Они адресовали свое прошение Ферфаксу. Но несчастный генерал был не в состоянии рассматривать какие-либо проблемы, кроме своих. Теперь он редко присутствовал на заседаниях Совета офицеров, хотя там политика армии и государства формировалась. Отсутствие Ферфакса указывало на степень его растерянности. До похода на Лондон он – по крайней мере, была такая видимость – руководил действиями армии. И хотя позже генерал скажет, что его имя ставилось под каждым документом независимо от того, одобрял он его или нет, это заявление было менее чем искренним. Ферфакс был согласен со своими главными офицерами в отношении похода на Лондон; он не только подписал Ремонстрацию, но и написал к ней выразительное сопроводительное письмо в палату общин. И лишь после принудительной чистки парламента, акции, организованной Айртоном, о которой ему доложили слишком поздно, чтобы ее можно было предотвратить, между ним и Советом офицеров возникло настоящее, но все еще не выраженное словами несогласие. Но он, вероятно, продолжал обманывать себя, что планируемый судебный процесс над королем был задуман только как угроза, чтобы заставить его заключить такой мир, какой хотела армия. Во всяком случае, он молча согласился на все приготовления и строгую охрану короля. Критика неосведомленных роялистов и пресвитерианцев в его адрес была оскорбительной. Его имя соединяли с именем Кромвеля как архиврага монархии и установленного порядка. «Черный Том» и «король Нолл» разделяли почести как наследники Иоанна Лейденского, необузданного лидера мюнстерских анабаптистов, который ввел общность женщин и собственности и чье имя за последний век было синонимом необузданной свободы действий и общественной анархии. Такое злословие было крайне нежелательно для сторонника традиций и консерватора Ферфакса, который в своих действиях уж если чем-то руководствовался, то желанием сохранять контроль над своей армией и не допускать, чтобы более буйные ее элементы нарушали все границы. Но оскорбления от людей несведущих мучили его меньше, чем знание того, что многие из лучше информированных людей ждали от него какого-то решительного заявления или действия, веря в то, что он может и должен остановить ход событий. Из Парижа несчастная королева прислала достойное сострадания прошение ему лично, но ее мольбы едва ли могли взволновать его так же сильно, как письма протеста, которые он получал от людей доброй воли из Лондона.
Он не пробудился. Он оставался пассивным и явно уступчивым, в то время как армия (главнокомандующим которой он был) и палата общин (в которой он заседал) беспрепятственно шли к судебному процессу над королем.
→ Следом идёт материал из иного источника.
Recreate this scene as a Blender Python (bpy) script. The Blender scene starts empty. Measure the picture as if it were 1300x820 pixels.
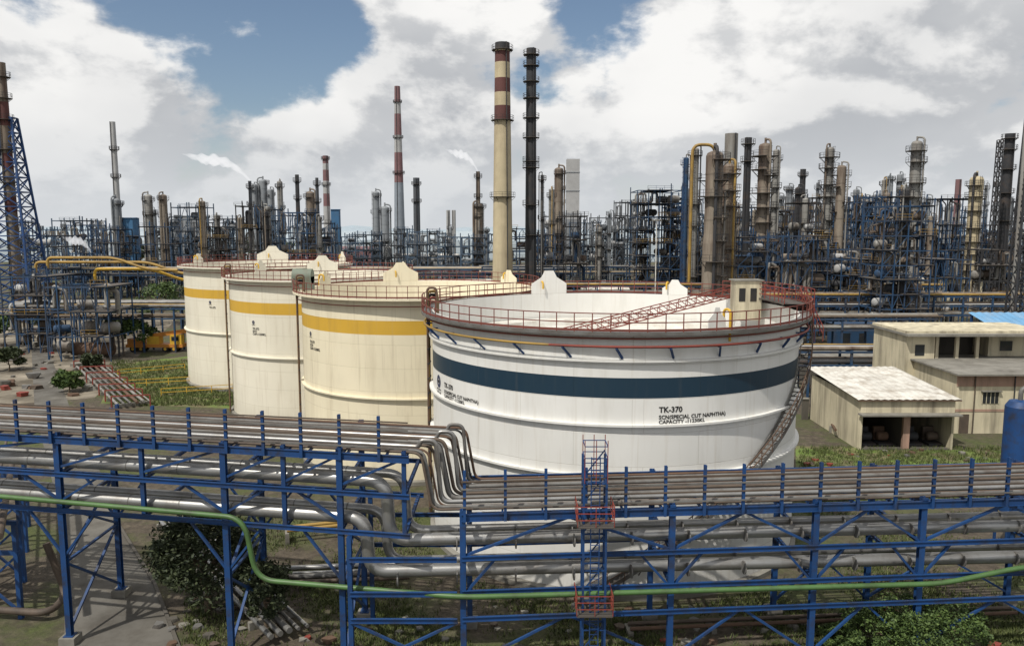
import bpy, math, random
from mathutils import Vector, Matrix
random.seed(7)
R_=random.random
def U(a,b): return a+(b-a)*random.random()
sc=bpy.context.scene
col=sc.collection
# ------------------------------------------------------------------ camera
HC=23.8; PT=math.radians(6.84); CP,SP=math.cos(PT),math.sin(PT)
cam=bpy.data.cameras.new("camera"); cam.lens=27.7; cam.sensor_width=36; cam.clip_end=20000; cam.clip_start=0.5
camo=bpy.data.objects.new("camera",cam); camo.location=(0,0,HC); camo.rotation_euler=(math.pi/2-PT,0,0)
col.objects.link(camo); sc.camera=camo
sc.view_settings.view_transform='Standard'; sc.view_settings.look='None'; sc.view_settings.exposure=0
# image pixel helpers (pixel column, pixel row -> metres, cast through the camera)
def XW(bx,Y,z=20): return (bx-650)/1000*(Y*CP+(HC-z)*SP)
def ZW(by,Y): return HC-Y*math.tan(math.atan((by-410)/1000)+PT)
def G(bx,by,z=0):
    Y=(HC-z)/math.tan(math.atan((by-410)/1000)+PT)
    return (XW(bx,Y,z),Y)
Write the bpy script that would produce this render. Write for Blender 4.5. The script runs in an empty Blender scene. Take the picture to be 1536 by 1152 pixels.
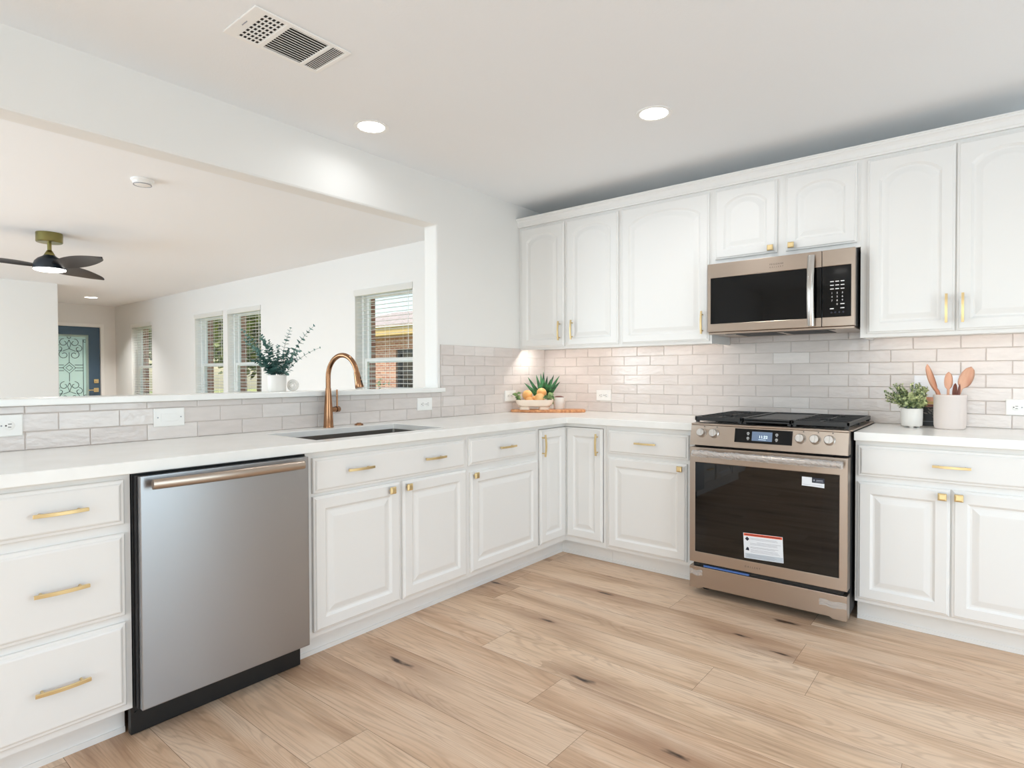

Как сообщали, король по-прежнему был уверен в своем спасении, говорил о вооруженной интервенции из Ирландии и отдал приказ посадить дыни в своем королевском поместье в Уимблдоне. Но ничего, кроме блестящего и невероятного плана побега, поддержанного вооруженной интервенцией, спасти его теперь не могло.
Палата общин даже больше не рассматривала протесты в его защиту, каким бы ни был их источник. Французский резидент в Лондоне передал письмо от королевы, написанное в то же время, что и ее прошение, адресованное Ферфаксу. Она умоляла с неподдельной болью и в самых смиренных выражениях позволить ей приехать к своему мужу, находящемуся в таком тяжелом положении. Спикер принял письмо, но палата общин не позволила ему прочитать его.
Это было в некотором роде оскорбление французского резидента. Представитель короля Испании был более осмотрителен. И хотя роялисты и пресвитерианцы в равной степени торопили его вмешаться, он сказал им, что не имеет полномочий это делать без недвусмысленного приказа своего короля, и продолжал, как он это делал на протяжении всей войны, поддерживать осторожный нейтралитет, призванный умилостивить победившую сторону.
Шотландские представители в Лондоне, действуя согласно распоряжению, срочно присланному им из их парламента в Эдинбурге, подали решительный протест против суда над королем. Они утверждали, что два народа боролись со зловредной политикой короля как братья и союзники, но их декларированной целью было соблюдение законов, реформа религии и достижение «славы и счастья короля». Всегда было понятно, что «никакого вреда, ущемления прав или насилия не будет причинено лично его величеству, сама мысль о чем всегда была ненавистна королевству Шотландии».